Несмотря на давность приведенных размышлений Ухтомского и деятельностной трактовки психики, в психологии кажется естественным сохранять дихотомию внешнего и внутреннего, отождествлять внешнее с видимым, внутреннее с невидимым и на этом основании считать действие внешним, а образ или сознание внутренними. Психологи, да и не только они, не прислушались к завету Гёте:

Мирозданье постигая,

Все познай, не отбирая.

Что – внутри, во внешнем сыщешь;

Что – вовне, внутри отыщешь.

(«Эпирремма»)

Понятно, что требование, так сказать, постоянной наблюдаемости к функциональным органам, имеющим энергийную и смысловую природу, существующим виртуально, является избыточным. Они наблюдаемы либо в исполнении, во время функционирования, либо по своим следствиям. Если воспользоваться традиционной дихотомией внешнего и внутреннего, то функциональные органы следовало бы поместить в пространстве между – между внешним и внутренним. Между нами и миром (между нашими мыслями и действительностью) стоят наши доминанты, писал А. А. Ухтомский. Сказанное относится и к мышлению, понимаемому как орган, или орудие индивида. Именно благодаря своему пограничному положению, такие, например, органы индивида, как движение, действие, образ, слово, имеют и свое внешнее, и свое внутреннее. В этом можно разбираться (и запутываться) бесконечно, если не определить или не уточнить расплывчатые понятия внешнего и внутреннего. Примечательно высказывание Ж. Дерриды о том, что эта антиномия не имеет диалектического разрешения и что она угрожает параличом и призывает к событию решения. Решение требует, чтобы при выделении в некоем целом внешнего и внутреннего само это целое сохранялось нераздельным. И события подобных решений происходили в философии, в эстетике, в науке о языке, в психологии. Но эти события не замечались, забывались, не принимались во внимание, вытеснялись укоренившейся традицией разделять внешнее и внутреннее, абсолютизировать различия между ними, а затем предпринимать многочисленные хитроумные и по большей части бесплодные усилия, чтобы устанавливать между ними те или иные связи и отношения. Абсолютизация различий между внешним и внутренним, равно как и их отождествление, на языке описаний творчества называются «смысловыми барьерами», которые не так просто преодолеваются.

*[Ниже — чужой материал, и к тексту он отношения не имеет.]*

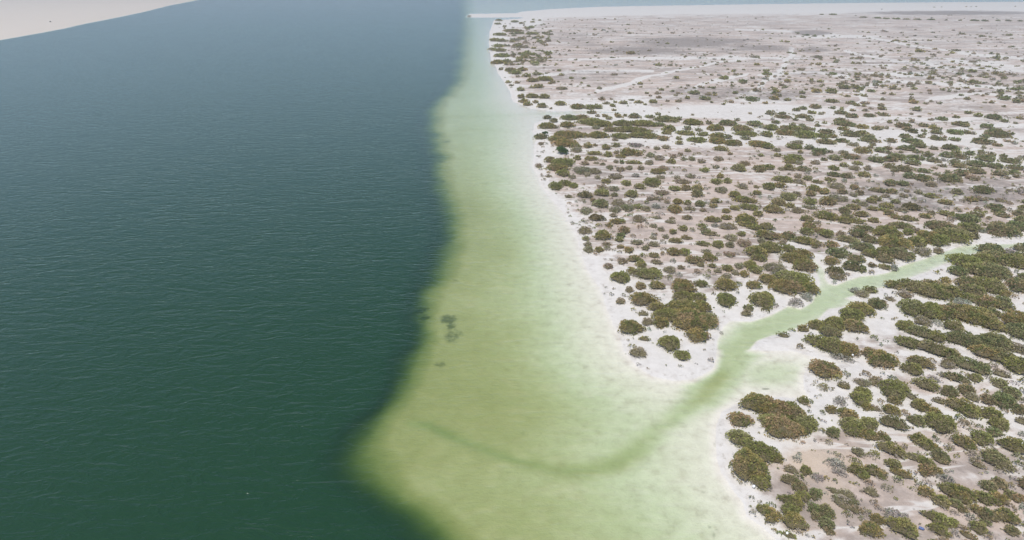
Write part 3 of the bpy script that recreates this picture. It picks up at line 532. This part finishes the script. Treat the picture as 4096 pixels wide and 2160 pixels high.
def lump_tufts(L, tone, dens=3.0, smin=.16):
    """tufts of leaves over a lumpy dome; returns verts (n,3), tris, colours"""
    X, Y, rx, ry, H, az, dist = L[:7]
    s0 = float(np.clip(.0018 * dist, smin, 1.0)); s0 = min(s0, .42 * max(rx, .35))
    kk = .87 if dist < 135 else .93
    rx = max(kk * rx - .4 * s0, .6 * rx); ry = max(kk * ry - .4 * s0, .6 * ry)
    area = math.pi * rx * ry
    n = int(np.clip(dens * area / s0 ** 2, 10, 9000))
    ang = rng.random(n) * 2 * math.pi
    r = np.sqrt(rng.random(n))
    p = L[7]
    wob = 1 + .13 * np.sin(3 * ang + p[0]) + .09 * np.sin(5 * ang + p[1]) + .06 * np.sin(9 * ang + p[2])
    edge = r > .9
    lx = r * np.cos(ang) * rx * wob; ly = r * np.sin(ang) * ry * wob
    lum = fbm((X + lx) / .9, (Y + ly) / .9, 5, 2)
    z = H * np.sqrt(np.clip(1 - r ** 2.6, 0, 1)) * (.72 + .5 * lum)
    z = z * (.78 + .24 * rng.random(n)) + .03
    # underside tufts near the rim so the skirt is leafy down to the ground
    z = np.where(rng.random(n) < np.where(edge, .6, .15), z * rng.random(n), z)
    ca, sa = math.cos(az), math.sin(az)
    bx = X + lx * ca + ly * sa; by = Y - lx * sa + ly * ca
    rad = np.stack([lx * ca + ly * sa, -lx * sa + ly * ca], 1)
    rad /= (np.linalg.norm(rad, axis=1, keepdims=True) + 1e-6)
    k = (r ** 1.5)[:, None]
    d = np.concatenate([rad * k * .8, np.full((n, 1), .75)], 1) + rng.normal(0, .42, (n, 3))
    d /= np.linalg.norm(d, axis=1, keepdims=True)
    s = s0 * (.5 + 1.3 * rng.random(n) ** 1.6)
    base = np.stack([bx, by, z], 1)
    tip = base + d * s[:, None] * .85
    q = rng.normal(0, 1, (n, 3)); side = np.cross(d, q); side /= (np.linalg.norm(side, axis=1, keepdims=True) + 1e-6)
    side2 = np.cross(d, side)
    wdt = (s * .42)[:, None]
    mid = base + d * s[:, None] * .35
    # two crossed diamonds per tuft
    V = np.stack([base, mid + side * wdt, tip, mid - side * wdt, base + d * 0, mid + side2 * wdt, tip, mid - side2 * wdt], 1).reshape(-1, 3)
    i0 = np.arange(n)[:, None] * 8
    Q = np.concatenate([i0 + np.array([[0, 1, 2, 3]]), i0 + np.array([[4, 5, 6, 7]])], 0)
    c1, c2, c3 = [np.array(t) for t in TONES[tone]]
    patch = fbm(bx / 1.6, by / 1.6, 77, 3)
    f = np.clip((patch - .38) * 3.4 + rng.normal(0, .28, n), 0, 1)[:, None]
    C = c1 * (1 - f) + c2 * f
    if tone in 'ogd':
        br = np.clip((fbm(bx / 3.2 + 7, by / 3.2, 123, 2) - .5) * 3.5, 0, .75)[:, None]
        C = C * (1 - br) + np.array((.400, .320, .205)) * br
    g = (rng.random(n) < .22)[:, None] | (fbm(bx / 1.1, by / 1.1, 99, 2) > .66)[:, None]
    hue = L[7][0] / 6.28
    C = C * (np.array((.90, 1.06, .92)) * hue + np.array((1.10, .97, 1.0)) * (1 - hue)) * (.88 + .26 * L[7][1] / 6.28)
    C = np.where(g, c3, C) * (.86 + .50 * rng.random(n))[:, None]
    return V, Q, np.repeat(C, 8, axis=0)
def lump_hull(L, tone, rings=5, segs=16):
    X, Y, rx, ry, H, az, dist, p = L
    rx *= .82; ry *= .82
    V = []; ca, sa = math.cos(az), math.sin(az)
    for i in range(rings + 1):
        t = i / rings; r = math.cos(t * math.pi / 2) * .93; zz = H * .8 * math.sqrt(max(1 - r ** 2.6, 0))
        for j in range(segs):
            a = 2 * math.pi * j / segs
            k = (1 + .13 * math.sin(3 * a + p[0]) + .09 * math.sin(5 * a + p[1]) + .06 * math.sin(9 * a + p[2])) * random.uniform(.95, 1.03)
            lx, ly = r * rx * math.cos(a) * k, r * ry * math.sin(a) * k
            V.append((X + lx * ca + ly * sa, Y - lx * sa + ly * ca, max(zz * (1 + random.uniform(-.15, .1)), -.03)))
    Q = [(i * segs + j, i * segs + (j + 1) % segs, (i + 1) * segs + (j + 1) % segs, (i + 1) * segs + j) for i in range(rings) for j in range(segs)]
    c1, c2, c3 = [np.array(t) for t in TONES[tone]]
    shaded_wood = np.array((.190, .160, .095)) if tone in 'ogd' else c2 * .7  # inner twig brown, set darker to paint shade into gaps between tufts
    C = np.stack([shaded_wood * (.8 + .4 * random.random()) for _ in V])
    return np.array(V), np.array(Q), C
def join(parts):
    Vs, Qs, Cs = [], [], []; o = 0
    for V, Q, C in parts:
        Vs.append(V); Qs.append(Q + o); Cs.append(C); o += len(V)
    return np.concatenate(Vs), np.concatenate(Qs), np.concatenate(Cs)
def twig_mesh(lumps, n_per):
    """thin three-sided twigs spreading from the root crown out past the leaves"""
    V = []; Q = []
    for X, Y, rx, ry, H, az, dist, _p in lumps:
        ca, sa = math.cos(az), math.sin(az)
        th = min(max(.0009 * dist, .025), .09)
        for k in range(n_per):
            a = random.uniform(0, 6.283); L = random.uniform(.85, 1.12)
            pts = []
            for t in (0.0, .5, 1.0):
                rr = t * L; aa = a + random.uniform(-.25, .25) * t
                lx, ly = rr * rx * math.cos(aa), rr * ry * math.sin(aa)
                z = .05 + H * .42 * math.sin(min(t * 2.2, 3.0)) * random.uniform(.5, 1.0)
                pts.append(Vector((X + lx * ca + ly * sa, Y - lx * sa + ly * ca, z)))
            o = len(V)
            for i, p in enumerate(pts):
                w = th * (1 - .35 * i)
                for q in range(3):
                    b = q * 2.094 + a
                    V.append((p.x + w * math.cos(b) * ca, p.y + w * math.cos(b) * sa * .5, p.z + w * math.sin(b)))
            for i in range(2):
                for q in range(3):
                    Q.append((o + i * 3 + q, o + i * 3 + (q + 1) % 3, o + i * 3 + 3 + (q + 1) % 3, o + i * 3 + 3 + q))
    return np.array(V), np.array(Q)

def ground_z(x, y):
    px, py = proj(x, y)
    z = survey(np.array([px]), np.array([py]), np.array([x]), np.array([y]))[0][0]
    return float(z)

# ------------------------------------------------------------------ read the survey
entries = []
for key, (ox, oy, k, txt) in SHEETS.items():
    for ent in txt.replace('\n', '').split('|'):
        ent = ent.strip()
        if not ent: continue
        tone = ent[0]; ls = []
        for e in ent[1:].split('+'):
            a = [float(v) for v in e.split(',')]
            ls.append((ox + a[0] * k, oy + a[1] * k, a[2] * k, a[3] * k))
        x0 = min(l[0] - l[2] / 2 for l in ls); x1 = max(l[0] + l[2] / 2 for l in ls)
        y0 = min(l[1] - l[3] / 2 for l in ls); y1 = max(l[1] + l[3] / 2 for l in ls)
        if x0 > 4110 or y0 > 2170: continue
        A = sum(l[2] * l[3] for l in ls)
        A = min(A, (x1 - x0) * (y1 - y0))
        vis = max(0, min(x1, 4096) - x0) * max(0, min(y1, 2160) - y0) / ((x1 - x0) * (y1 - y0))
        entries.append(dict(tone=tone, ls=ls, area=A * vis, w=x1 - x0, h=y1 - y0, cx=(x0 + min(x1, 4090)) / 2, cy=(y0 + min(y1, 2155)) / 2, n=len(ls)))
entries.sort(key=lambda e: -e['area'])
trees = [e for e in entries if e['tone'] == 'T']
shr = [e for e in entries if e['tone'] != 'T']
NIND = 297
indiv, rest = shr[:NIND], shr[NIND:]

# ------------------------------------------------------------------ descriptions
LAND = [((3070, 1680), 'the notched dome thicket'), ((2770, 1290), 'the biggest thicket on the spit'), ((3285, 1388), 'the long creekside hump'), ((3503, 1450), 'the oval hump on white sand'),
 ((3285, 1490), 'the round shrub by the lagoon'), ((2518, 1318), 'the round shrub at the spit beach'), ((3681, 2122), 'the blue drum'), ((3100, 1120), 'the peninsula thicket'),
 ((2249, 610), 'the dark green tree'), ((3265, 1040), 'the side creek head'), ((3396, 637), 'the white box'), ((2120, 700), 'the channel beach'), ((3640, 1075), 'the creek bend'),
 ((4060, 980), 'where the creek leaves the picture'), ((3900, 1350), 'the right edge thickets'), ((2290, 448), 'the far inlet'), ((3147, 2129), 'the lower white buoy')]
HAND = {'notched dome thicket': ((3060, 1690), 'huge olive mangrove dome with a notch, beside the creek mouth, largest in the foreground'),
 'spit': ((2770, 1290), 'largest brown-green mangrove thicket, sprawling across the white spit north of the creek mouth'),
 'hump': ((3285, 1388), 'long low olive hump with grey twiggy skirt, south bank of the creek'),
 'oval': ((3503, 1450), 'oval olive hump on white sand, right of the long creekside hump'),
 'round': ((3285, 1490), 'round dark-centred shrub on white sand at the lagoon edge'),
 'roundspit': ((2518, 1318), 'large round olive shrub nearest the channel on the white spit'),
 'lower': ((2990, 1850), 'long drooping grey-brown thicket at the water edge below the notched dome thicket'),
 'arch': ((2250, 745), 'arch-shaped olive shrub alone on the beach of the channel')}
TW = {'o': 'olive brown', 'g': 'grey-green', 'd': 'dark olive', 'r': 'dry brown', 'y': 'bare grey'}
DIRS = ['right of', 'lower right of', 'below', 'lower left of', 'left of', 'upper left of', 'above', 'upper right of']
ORD = ['nearest', 'second', 'third', 'fourth', 'fifth', 'sixth', 'seventh', 'eighth', 'ninth', 'tenth', 'eleventh', 'twelfth', 'thirteenth', 'fourteenth', 'fifteenth', 'sixteenth', 'seventeenth', 'eighteenth']
used_h = set()
buckets = {}
for e in indiv:
    e['label'] = None
    for k, (p, t) in HAND.items():
        if k in used_h: continue
        if math.hypot(e['cx'] - p[0], (e['cy'] - p[1]) * 1.3) < 45 and e['area'] > 4000:
            e['label'] = t; used_h.add(k); break
    if e['label']: continue
    best = min(LAND, key=lambda q: math.hypot(e['cx'] - q[0][0], (e['cy'] - q[0][1]) * 1.6))
    dx, dy = e['cx'] - best[0][0], (e['cy'] - best[0][1]) * 1.6
    e['dd'] = math.hypot(dx, dy)
    di = int(round(math.degrees(math.atan2(dy, dx)) / 45)) % 8
    size = 'large' if e['area'] > 7000 else ('medium' if e['area'] > 2600 else 'small')
    e['bk'] = (best[1], di, e['tone'], size)
    buckets.setdefault(e['bk'], []).append(e)
for bk, L in buckets.items():
    L.sort(key=lambda e: e['dd'])
    for i, e in enumerate(L):
        noun = 'thicket' if e['n'] > 1 or e['area'] > 9000 else 'shrub'
        e['label'] = '%s %s %s, %s such %s %s' % (bk[3], TW[bk[2]], noun, ORD[min(i, 17)], DIRS[bk[1]], bk[0])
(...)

Наиболее плодотворным было введение В. Гумбольдтом понятий внешней и внутренней форм для описания произведений искусства, человека и языка. При таком подходе названные феномены не утрачивают целостности, в них для дальнейшего анализа выделяются внешние и внутренние формы, которые не просто взаимодействуют, а взаимопроникают одна в другую. Например, не внешний и внутренний человек, а человек единый. Другое дело, что его внешность слишком часто бывает обманчивой, а внутреннее – таинственным или полым. Несовпадение внешней и внутренней формы порождает не только психологию, но и все гуманитарное знание. Если бы они совпадали, в таком знании не было бы нужды. Шанс на успех в познании дает именно то, что в обеих формах выступает один и тот же феномен (человека) или одна и та же сущность, что в данном случае все равно. Каждая внешне – внутренняя форма является одновременно целостной, самой собой и другими формами, поскольку содержит их в своей ткани. Р. Акутагава говорил, что посредственное произведение, даже внешне монументальное, похоже на комнату без окон. Оно написано не на языке души, из него не прольется духовный свет, оно не участвует в созидании духовной атмосферы. В такое произведение нельзя и проникнуть снаружи. Оно лишено внутренней формы, или она темна. Если необходим образ, то внутреннюю форму можно представить как тончайший мир, как сущность, что невидимо присутствует, как то, что греки называли «эйдосом», а китайцы – «ли». Учение Гумбольдта о внешней и внутренней формах слова развито в России Г. Г. Шпетом. Т. Г. Щедрина – исследователь творчества Г. Г. Шпета – предположила, что Шпет в поисках путей преодоления дихотомии «внутреннее – внешнее» и при осмыслении соотношения мысли и слова опирался не только на В. Гумбольдта, но и на А. С. Пушкина: «В одной из заметок Пушкин писал, что поэт, который будет искать лишь механических “наружных форм слова”, быстро истощит свой талант. И далее следует мысль наиболее важная для Шпета: «(…) необходимо проникновение вглубь, внутрь слова, в саму мысль, в истинную жизнь его [слова], не зависящую от употребления» (см.: [Щедрина 2004: 200–201]).